The alteration in the teaching on women’s involvement in the work-force that took place between Casti Connubii and Familiaris Consortio is equally striking:

“The same false teachers who try to dim the luster of conjugal faith and purity do not scruple to do away with the honorable and trusting obedience which the woman owes to the man. Many of them even go further and assert that such a subjection of one party to the other is unworthy of human dignity, that the rights of husband and wife are equal; wherefore, they boldly proclaim the emancipation of women has been or ought to be effected. This emancipation in their ideas must be threefold, in the ruling of the domestic society, in the administration of family affairs and in the rearing of the children. It must be social, economic, physiological: – physiological, that is to say, the woman is to be freed at her own good pleasure from the burdensome duties properly belonging to a wife as companion and mother (We have already said that this is not an emancipation but a crime); social, inasmuch as the wife being freed from the cares of children and family, should, to the neglect of these, be able to follow her own bent and devote herself to business and even public affairs; finally economic, whereby the woman even without the knowledge and against the wish of her husband may be at liberty to conduct and administer her own affairs, giving her attention chiefly to these rather than to children, husband and family.”

– Pius XI, Casti Connubii

“…one cannot but observe that in the specific area of family life a widespread social and cultural tradition has considered women’s role to be exclusively that of wife and mother, without adequate access to public functions which have generally been reserved for men.

There is no doubt that the equal dignity and responsibility of men and women fully justifies women’s access to public functions. On the other hand the true advancement of women requires that clear recognition be given to the value of their maternal and family role, by comparison with all other public roles and all other professions. Furthermore, these roles and professions should be harmoniously combined, if we wish the evolution of society and culture to be truly and fully human.”

– John Paul II, Familiaris Consortio

 

Again, any apologist worth their salt can argue that Pius XI was only decrying women’s involvement in public affairs in those cases where this caused women to neglect their husband and children, and will point out that John Paul II shares his concerns about the preservation of the domestic sphere. But unless you’re willing to engage in some serious mental contortionism in order to maintain the belief that the teaching has been single, clear, unchanging, and unaffected by social and cultural values, it’s obvious that there has been a significant shift. Pius XI clearly sees women’s emancipation primarily as a threat to the family and to the “essential order of the domestic society.” John Paul II not only celebrates women’s participation in every aspect of cultural and political life, but actually goes so far as to apologize for the role that members of the Church have played in limiting women’s progress.

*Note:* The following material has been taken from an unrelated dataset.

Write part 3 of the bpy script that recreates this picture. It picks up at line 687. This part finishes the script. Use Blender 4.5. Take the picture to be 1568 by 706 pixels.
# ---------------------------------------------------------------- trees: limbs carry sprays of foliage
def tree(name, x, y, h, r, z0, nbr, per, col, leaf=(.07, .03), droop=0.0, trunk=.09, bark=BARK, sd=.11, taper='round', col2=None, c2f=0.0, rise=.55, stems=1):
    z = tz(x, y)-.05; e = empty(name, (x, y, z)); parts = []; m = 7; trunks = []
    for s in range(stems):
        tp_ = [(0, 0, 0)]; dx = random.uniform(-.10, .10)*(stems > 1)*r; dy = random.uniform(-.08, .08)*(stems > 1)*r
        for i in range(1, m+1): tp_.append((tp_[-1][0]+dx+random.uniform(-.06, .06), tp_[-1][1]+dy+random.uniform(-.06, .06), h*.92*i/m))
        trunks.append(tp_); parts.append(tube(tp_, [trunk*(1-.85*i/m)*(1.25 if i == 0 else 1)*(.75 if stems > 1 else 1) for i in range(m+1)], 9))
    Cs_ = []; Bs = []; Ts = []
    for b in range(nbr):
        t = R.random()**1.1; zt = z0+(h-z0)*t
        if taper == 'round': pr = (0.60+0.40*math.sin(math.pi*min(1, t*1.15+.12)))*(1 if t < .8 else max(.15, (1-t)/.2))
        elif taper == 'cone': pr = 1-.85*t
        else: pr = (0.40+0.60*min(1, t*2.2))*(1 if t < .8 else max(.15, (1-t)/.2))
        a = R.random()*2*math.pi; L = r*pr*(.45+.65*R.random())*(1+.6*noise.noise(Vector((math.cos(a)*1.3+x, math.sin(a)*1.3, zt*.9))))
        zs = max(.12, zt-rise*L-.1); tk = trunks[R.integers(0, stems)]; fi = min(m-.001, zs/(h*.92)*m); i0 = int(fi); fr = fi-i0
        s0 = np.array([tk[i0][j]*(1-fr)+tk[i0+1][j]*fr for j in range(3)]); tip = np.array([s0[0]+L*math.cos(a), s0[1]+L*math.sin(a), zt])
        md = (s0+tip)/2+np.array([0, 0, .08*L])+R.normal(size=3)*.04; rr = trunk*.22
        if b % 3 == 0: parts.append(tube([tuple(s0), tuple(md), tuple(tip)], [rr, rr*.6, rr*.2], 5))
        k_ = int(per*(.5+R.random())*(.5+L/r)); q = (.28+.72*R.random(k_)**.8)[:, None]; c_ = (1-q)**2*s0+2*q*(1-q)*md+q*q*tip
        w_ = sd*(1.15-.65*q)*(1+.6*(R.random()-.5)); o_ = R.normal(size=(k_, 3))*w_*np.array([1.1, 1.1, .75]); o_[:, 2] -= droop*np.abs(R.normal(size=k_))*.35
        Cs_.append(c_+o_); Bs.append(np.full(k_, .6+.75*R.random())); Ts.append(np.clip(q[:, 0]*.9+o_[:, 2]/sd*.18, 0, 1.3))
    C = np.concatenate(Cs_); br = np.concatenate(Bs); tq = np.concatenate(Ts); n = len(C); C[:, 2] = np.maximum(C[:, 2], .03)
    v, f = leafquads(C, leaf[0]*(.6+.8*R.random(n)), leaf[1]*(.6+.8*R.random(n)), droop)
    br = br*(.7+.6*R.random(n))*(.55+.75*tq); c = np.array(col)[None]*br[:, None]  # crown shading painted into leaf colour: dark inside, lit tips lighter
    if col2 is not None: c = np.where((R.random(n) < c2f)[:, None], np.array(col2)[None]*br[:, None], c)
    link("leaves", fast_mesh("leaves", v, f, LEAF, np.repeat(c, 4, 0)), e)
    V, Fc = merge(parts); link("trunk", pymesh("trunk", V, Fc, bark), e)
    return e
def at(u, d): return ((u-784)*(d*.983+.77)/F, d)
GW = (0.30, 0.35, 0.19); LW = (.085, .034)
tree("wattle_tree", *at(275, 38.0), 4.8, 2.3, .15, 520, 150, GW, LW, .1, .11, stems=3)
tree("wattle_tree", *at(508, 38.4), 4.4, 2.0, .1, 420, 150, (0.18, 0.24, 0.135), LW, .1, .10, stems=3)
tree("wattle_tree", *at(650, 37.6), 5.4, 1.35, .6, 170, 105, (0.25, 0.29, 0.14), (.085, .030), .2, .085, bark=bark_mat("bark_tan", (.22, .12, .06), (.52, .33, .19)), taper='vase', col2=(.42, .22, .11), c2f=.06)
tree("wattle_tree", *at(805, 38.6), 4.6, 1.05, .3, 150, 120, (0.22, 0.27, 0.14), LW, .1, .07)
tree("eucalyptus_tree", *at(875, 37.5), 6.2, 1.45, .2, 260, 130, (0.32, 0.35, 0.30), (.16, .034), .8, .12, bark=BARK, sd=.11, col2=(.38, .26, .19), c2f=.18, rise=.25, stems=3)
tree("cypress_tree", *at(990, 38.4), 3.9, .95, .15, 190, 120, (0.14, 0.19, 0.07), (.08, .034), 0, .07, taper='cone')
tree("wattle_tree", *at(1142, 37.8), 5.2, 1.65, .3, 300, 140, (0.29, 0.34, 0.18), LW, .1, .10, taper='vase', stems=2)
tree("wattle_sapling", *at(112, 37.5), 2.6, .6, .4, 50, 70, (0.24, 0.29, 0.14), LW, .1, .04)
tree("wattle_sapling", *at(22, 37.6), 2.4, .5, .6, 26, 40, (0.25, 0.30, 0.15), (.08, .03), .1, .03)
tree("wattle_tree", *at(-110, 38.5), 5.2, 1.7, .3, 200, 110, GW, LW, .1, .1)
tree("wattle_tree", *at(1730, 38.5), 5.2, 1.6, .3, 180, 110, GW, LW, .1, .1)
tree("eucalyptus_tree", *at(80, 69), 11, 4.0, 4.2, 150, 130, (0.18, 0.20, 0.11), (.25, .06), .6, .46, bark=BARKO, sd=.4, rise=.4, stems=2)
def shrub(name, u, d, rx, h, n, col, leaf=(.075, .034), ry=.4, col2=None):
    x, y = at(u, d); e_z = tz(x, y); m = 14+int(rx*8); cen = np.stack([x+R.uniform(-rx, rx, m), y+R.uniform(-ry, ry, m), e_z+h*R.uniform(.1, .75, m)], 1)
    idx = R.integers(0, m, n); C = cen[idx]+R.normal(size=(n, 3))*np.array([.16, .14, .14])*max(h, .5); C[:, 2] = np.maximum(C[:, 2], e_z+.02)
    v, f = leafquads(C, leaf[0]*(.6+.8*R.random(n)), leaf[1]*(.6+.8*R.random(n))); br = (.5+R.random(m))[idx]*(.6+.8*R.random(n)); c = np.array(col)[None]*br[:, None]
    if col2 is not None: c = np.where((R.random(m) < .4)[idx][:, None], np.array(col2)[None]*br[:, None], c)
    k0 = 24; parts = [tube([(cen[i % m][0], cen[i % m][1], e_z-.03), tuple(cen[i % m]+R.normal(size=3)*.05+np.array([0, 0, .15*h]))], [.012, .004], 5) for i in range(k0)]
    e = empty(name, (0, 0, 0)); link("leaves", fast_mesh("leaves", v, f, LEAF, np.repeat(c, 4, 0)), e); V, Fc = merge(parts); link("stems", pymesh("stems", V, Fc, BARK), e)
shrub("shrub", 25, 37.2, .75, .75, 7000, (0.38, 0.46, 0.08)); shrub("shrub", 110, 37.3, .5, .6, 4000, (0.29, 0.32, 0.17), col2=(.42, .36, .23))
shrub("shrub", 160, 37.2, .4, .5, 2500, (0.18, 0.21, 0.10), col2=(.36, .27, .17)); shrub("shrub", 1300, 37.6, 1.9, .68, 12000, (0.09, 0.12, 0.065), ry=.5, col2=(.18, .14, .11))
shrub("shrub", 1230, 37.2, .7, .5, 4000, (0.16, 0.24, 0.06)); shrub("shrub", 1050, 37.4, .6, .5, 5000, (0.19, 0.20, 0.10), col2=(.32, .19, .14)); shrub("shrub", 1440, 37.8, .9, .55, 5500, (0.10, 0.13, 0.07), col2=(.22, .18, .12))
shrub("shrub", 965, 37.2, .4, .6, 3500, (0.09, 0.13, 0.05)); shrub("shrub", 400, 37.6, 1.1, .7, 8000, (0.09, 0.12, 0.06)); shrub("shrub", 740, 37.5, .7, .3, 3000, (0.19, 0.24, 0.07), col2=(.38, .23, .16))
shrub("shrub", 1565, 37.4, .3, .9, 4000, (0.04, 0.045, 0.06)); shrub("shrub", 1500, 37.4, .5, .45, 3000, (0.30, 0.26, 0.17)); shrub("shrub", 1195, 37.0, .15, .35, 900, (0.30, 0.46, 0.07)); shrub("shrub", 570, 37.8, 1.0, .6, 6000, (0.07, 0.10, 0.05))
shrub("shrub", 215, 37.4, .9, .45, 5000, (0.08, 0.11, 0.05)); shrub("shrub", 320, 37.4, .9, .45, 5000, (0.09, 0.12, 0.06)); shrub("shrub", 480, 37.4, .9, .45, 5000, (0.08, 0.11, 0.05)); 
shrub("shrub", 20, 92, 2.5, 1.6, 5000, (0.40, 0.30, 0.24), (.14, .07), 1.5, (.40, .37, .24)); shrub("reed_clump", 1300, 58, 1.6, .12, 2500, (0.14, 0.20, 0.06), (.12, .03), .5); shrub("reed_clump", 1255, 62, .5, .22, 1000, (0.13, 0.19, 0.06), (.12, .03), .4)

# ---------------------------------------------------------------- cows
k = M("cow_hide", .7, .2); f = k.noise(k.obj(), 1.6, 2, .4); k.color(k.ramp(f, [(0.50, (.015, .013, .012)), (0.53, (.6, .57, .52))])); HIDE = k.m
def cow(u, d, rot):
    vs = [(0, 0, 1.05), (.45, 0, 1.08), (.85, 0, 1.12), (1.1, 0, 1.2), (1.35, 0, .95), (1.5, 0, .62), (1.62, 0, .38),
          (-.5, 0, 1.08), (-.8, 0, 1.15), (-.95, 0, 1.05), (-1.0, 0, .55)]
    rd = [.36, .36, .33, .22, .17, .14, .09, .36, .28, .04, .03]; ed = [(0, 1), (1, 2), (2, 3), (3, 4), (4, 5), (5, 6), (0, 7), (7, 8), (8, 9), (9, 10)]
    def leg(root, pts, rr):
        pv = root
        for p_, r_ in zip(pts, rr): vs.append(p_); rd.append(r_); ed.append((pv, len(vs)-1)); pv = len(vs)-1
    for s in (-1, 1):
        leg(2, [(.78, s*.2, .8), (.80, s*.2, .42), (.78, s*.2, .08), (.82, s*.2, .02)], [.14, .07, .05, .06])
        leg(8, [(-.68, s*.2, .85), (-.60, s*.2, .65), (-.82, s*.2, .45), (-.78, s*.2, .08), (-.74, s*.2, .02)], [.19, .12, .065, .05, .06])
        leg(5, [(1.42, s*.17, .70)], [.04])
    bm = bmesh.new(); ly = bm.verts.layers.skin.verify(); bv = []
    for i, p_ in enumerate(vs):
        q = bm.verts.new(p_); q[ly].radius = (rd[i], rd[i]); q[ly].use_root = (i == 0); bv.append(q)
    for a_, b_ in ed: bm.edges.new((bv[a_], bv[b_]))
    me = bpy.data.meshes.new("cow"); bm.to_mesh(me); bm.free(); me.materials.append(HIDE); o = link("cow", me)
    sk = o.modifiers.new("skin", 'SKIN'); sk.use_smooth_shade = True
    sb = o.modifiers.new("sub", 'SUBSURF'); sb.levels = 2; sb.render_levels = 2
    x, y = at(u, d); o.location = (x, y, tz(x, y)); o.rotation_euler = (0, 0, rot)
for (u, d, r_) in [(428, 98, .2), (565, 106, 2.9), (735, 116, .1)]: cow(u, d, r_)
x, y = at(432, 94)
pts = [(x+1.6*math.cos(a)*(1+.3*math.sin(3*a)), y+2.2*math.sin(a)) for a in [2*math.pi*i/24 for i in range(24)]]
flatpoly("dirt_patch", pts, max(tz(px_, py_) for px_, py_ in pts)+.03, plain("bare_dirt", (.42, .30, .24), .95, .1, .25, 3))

As with male headship, the shift in emphasis may be a small step for theology, but it’s a giant leap in terms of the practical application of doctrine in the lives of actual Christian women.

If you look at the development of doctrine from the 19th to the late 20th century, there’s no question that a dramatic change took place. This change did not alter the fundamental continuity of Christian teaching, but it certainly resulted in a markedly different application of Christian precepts, with different elements of the teaching being emphasized, taught, and enforced.

The shift in discipline that would be implied if divorced-and-remarried people were sometimes, in exceptional circumstances, under the guidance of a competent director, allowed to receive Communion provided that, due to exculpating factors, they are not in a state of mortal sin even though they are living more uxorio – this shift would be absolutely trivial compared to the shifts that we’ve just been discussing. Such a change in the discipline of the Church would affect far fewer people in a much less radical way, and would require no substantive revisions to the existing theology. Only someone caught up in the vicissitudes of the news cycle, and the excitement of the newest trumped-up Pope Francis scandal, could possibly fail to see this.

Which is why we need to have perspective. The development of doctrine places us within a historical process where our understanding of the truth is constantly being refined and perfected. This is not relativism, but it does require a certain humility before truth: a recognition that although the Church is called to the fullness of truth, the truth (who is Christ) is always seen “as in a glass, dimly” (1 Cor 13:12). The Spirit leads us into all truth, not all at once, but slowly. Without this understanding, every little shift in the practice of the Church causes uncertainty, fear, and instability – like Peter, looking around him at the water, we waver and feel ourselves sinking.

Yet Christ tells us not to fear, but to have faith. Yes, there will be waves but it has always been so, and we can have confidence that the Church will continue, steadfastly, in her progress towards the holiness to which she is called – even if the latest headlines tell us that the barque is about to capsize.